KARACHI: Pakistan has allocated 2,000 megawatts of electricity to support Bitcoin mining and artificial intelligence data centres, said a statement issued by the finance ministry on Sunday.
The move, led by the Pakistan Crypto Council (PCC), a Ministry of Finance-backed body, forms part of a broader push to attract foreign investment, create high-skilled jobs and build a sovereign digital asset economy.
In his interview with Geo.tv last week, CEO of the PCC Bilal Bin Saqib said that the government seeks to repurpose its underutilised energy capacity into a high-value digital infrastructure strategy.
According to the authorities concerned, the first phase of the initiative aims to capitalise on Pakistan’s idle power generation capacity by providing energy to compute-intensive operations such as AI processing and cryptocurrency mining.

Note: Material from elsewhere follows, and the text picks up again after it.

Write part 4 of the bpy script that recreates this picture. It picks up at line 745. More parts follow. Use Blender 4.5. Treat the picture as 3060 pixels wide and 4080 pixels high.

Experts have also welcomed the decision. “Surplus capacity being redirected towards crypto mining and AI data centres is a welcome development. Also, using clean energy sources like wind and solar allows the government to offer competitive tariffs since the marginal cost of generation is essentially zero for these technologies. Our existing solar and wind plants are underutilised due to dispatch challenges, making this redirection economically sensible,” said Ahtasam Ahmad, Energy Finance Lead at Renewables First, a think tank for energy and environment in Pakistan.

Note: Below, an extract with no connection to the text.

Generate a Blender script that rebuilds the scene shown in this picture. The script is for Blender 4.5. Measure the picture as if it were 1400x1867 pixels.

With more than 20 million estimated crypto users and a population exceeding 250 million, Pakistan ranks among the world’s largest untapped digital markets. Officials believe the country’s geographical position — linking Asia, the Middle East and Europe — makes it well-suited as a hub for data traffic and cloud infrastructure.

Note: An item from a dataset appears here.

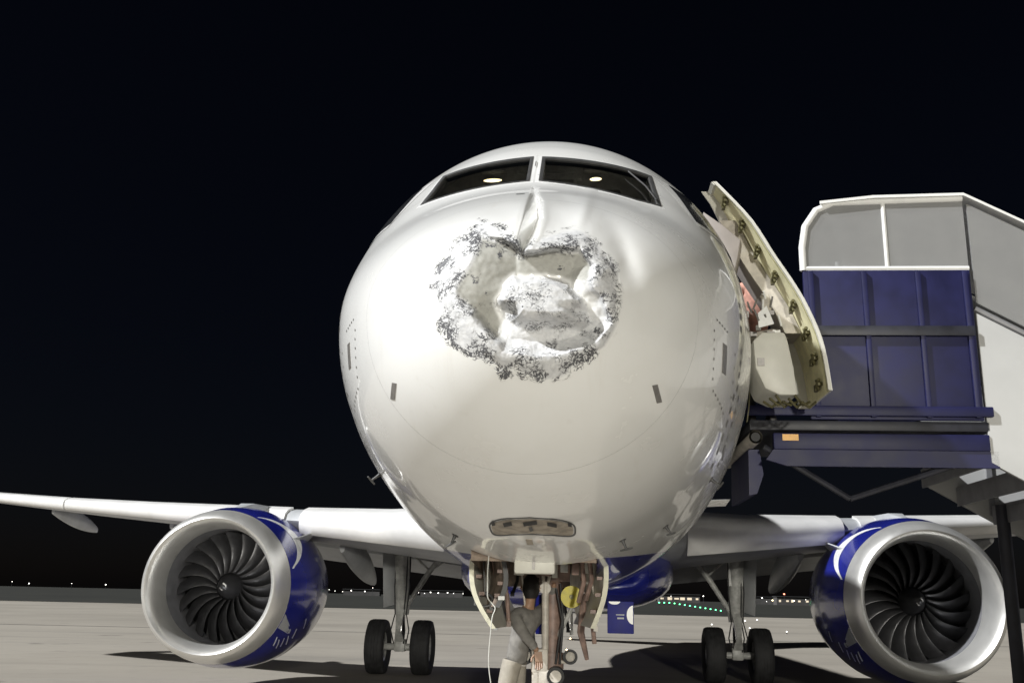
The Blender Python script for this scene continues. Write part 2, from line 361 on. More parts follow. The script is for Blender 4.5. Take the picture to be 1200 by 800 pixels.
def damage(P):
    u, v, ray = frontal(P); far = (u < 440) | (u > 800) | (v < 190) | (v > 500) | (P[..., 1] > 1.6)
    wob = 9 * fbm(u * .05, v * .05, 3); wu, wv = u + wob, v + 9 * fbm(u * .05 + 40, v * .05 + 9, 3)
    r = sdf(wu, wv, RIM); fl = sdf(u + 1.4 * wob, v + 1.4 * (wv - v), FLAKE); hp = sdf(wu, wv, HUMP)
    lowu = ss(u, 578, 600); low = ss(v, 355, 395) * lowu; rightw = ss(u, 640, 690)
    # lower and right walls: steep and facing up; upper and left: a plane falling away to the middle
    ul = (1 - low) * (1 - rightw * .75)
    wall = .13 * np.clip((r + 1) / (17 + 9 * (1 - low)), 0, 1); dl = (wu - 562) * .933 + (wv - 270) * .36
    pl_l = np.clip(.0032 * dl, 0, .21) * ss(r, -1, 5 + 9 * ss(v, 345, 375)); pl_r = .125 * ss(r, 0, 7) + np.clip(.0024 * r, 0, .1)
    side_ = ss(u + 1.5 * fbm(u * .2, v * .2, 2), 603, 609); plane = pl_l * (1 - side_) + pl_r * side_
    D = wall * (1 - ul) + plane * ul
    # the springing-back lump in the middle, leaning up and left
    tilt = .055 - .055 * np.clip((v - 328) / 44, 0, 1) - .012 * np.clip((u - 590) / 100, 0, 1)
    lowk = ss(v, 350, 366); k = ss(hp, -4, 5) * (1 - lowk) + ss(hp, -1, 27) * lowk; D = D * (1 - k) + np.minimum(D, tilt) * k
    hole = np.exp(-(((u - 652) / 34) ** 2 + ((v - 384) / 9) ** 2)); D = D + .025 * hole * (1 - k)
    torn = ss(fl, -2, 5)
    # lifted edge and crumpling of the broken laminate
    D = D - .016 * np.exp(-((r + 8) / 9) ** 2) * torn * ss(fl, -1, 9)
    cr = np.abs(fbm(u * .075, v * .075, 4)) ; smo = ss(r, 2, 14) * (1 - ss(hp, -8, 0)) * (1 - low); D = D + torn * (1 - .9 * smo) * (.011 * cr + .0035 * fbm(u * .22, v * .22, 3))
    # the long fold above, and the buckled skin beside it
    cs = sdf(u + 2 * fbm(u * .1, v * .1, 2), v, CREASE); uc = np.interp(v, [219, 238, 257, 277, 298], [625, 625.5, 622, 616, 612]); D = D + .34 * ss(cs, -1.5, 3.5) * np.clip((u - uc) / 17 + .58, 0, 1) - .012 * np.exp(-((cs + 5) / 4) ** 2) * ss(v, 218, 240) * (1 - ss(v, 285, 300))
    def g(a, c, ra, rc, amp, rot=0.0):
        x = (u - a) * math.cos(rot) + (v - c) * math.sin(rot); y = -(u - a) * math.sin(rot) + (v - c) * math.cos(rot)
        return amp * np.exp(-((x / ra) ** 2 + (y / rc) ** 2))
    D = D + g(655, 248, 20, 24, .075) - g(688, 236, 8, 24, .05, .35) + g(718, 262, 24, 36, .035, -.5) + g(662, 232, 14, 7, .03, .4) + g(588, 246, 20, 14, .03) - g(640, 226, 30, 7, .015) + g(733, 300, 12, 34, .035, -.4)
    buck = ss(480 - np.hypot(u - 640, (v - 300) * 1.1) * 3.2, 0, 220); D = D + buck * (.016 * fbm(u * .03, v * .03, 3) + .030 * np.abs(fbm(u * .022 + 5, v * .03 + 8, 2)) * ss(u, 600, 640))
    e1 = np.exp(-(np.maximum(fl, 0) / 13) ** 2) * ss(fl, -7, 1); e2 = np.exp(-(r / 8) ** 2); e3 = np.exp(-((hp + 2) / 5) ** 2) * ss(u, 588, 600) * (1 - .6 * lowk)
    side = .35 + .65 * ss(np.abs(np.arctan2(v - 350, u - 615)), .2, .9)
    chip = np.clip(1.05 * e1 * side + .95 * e2 * torn * (1 - .65 * low) + .55 * e3 + .42 * torn * ss(hp, 0, 6) + .14 * torn * (1 - ss(r, 0, 10)), 0, 1)
    beige = ss(r, 9, 16) * (1 - ss(hp, -6, 3)); torn_in = torn; patchy = ss(fbm(u * .07 + 3, v * .07 + 50, 2), -.03, .12); chip = np.maximum(chip * (1 - .75 * beige), 1.0 * patchy * torn_in * ss(r, -2, 4))
    torn_all = torn; torn = torn * (1 - .9 * beige * (1 - low))
    core_shade = torn_all * ss(r, 3, 9) * (1 - ss(hp, -10, -4)) * (1 - low) * (1 - .8 * rightw * ss(v, 322, 338))
    z = far; D = np.where(z, 0, D); core_shade = np.where(z, 0, np.clip(core_shade, 0, 1)); torn = np.where(z, 0, torn); chip = np.where(z, 0, chip)
    return P + ray * D[..., None], torn, chip, core_shade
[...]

“This marks a pivotal shift in Pakistan’s digital and economic outlook,” said Finance Minister Muhammad Aurangzeb, describing the initiative as a means to convert surplus electricity into “innovation, investment and international revenue.”
Several international firms have reportedly held exploratory discussions with the PCC, while further delegations are expected to visit following the announcement. The country’s appeal is bolstered by comparatively lower energy costs and available land — factors that constrain scalability in markets such as India and Singapore.
But there is also need for caution, Ahmed added. “There is a geographical mismatch that could limit effectiveness. The majority of renewable capacity is installed in the south, while crypto mining and data centres require abundant water resources for cooling, which are primarily available in the north. This creates transmission bottlenecks that could result in limited off-take,” he explained.
The plan also coincides with improvements to Pakistan’s digital connectivity infrastructure. The recent landing of the Africa-2 submarine cable — part of a 45,000km network linking 33 countries — has expanded bandwidth capacity and reduced latency, a critical factor for large-scale data centre operations.
Longer-term plans include the development of AI and crypto infrastructure powered by renewable sources such as wind, solar and hydro, particularly in high-potential zones like the Gharo-Keti Bandar wind corridor. Officials are also weighing tax incentives, duty exemptions and other regulatory measures to attract investment.
“This energy-backed transformation gives Pakistan an opportunity to generate USD-denominated revenues through mining while laying the groundwork for domestic AI capacity,” said Bilal Bin Saqib, CEO of the PCC. He added that over time, the country could explore accumulating Bitcoin in a sovereign digital wallet, shifting from selling power in rupees to holding digital assets as a hedge.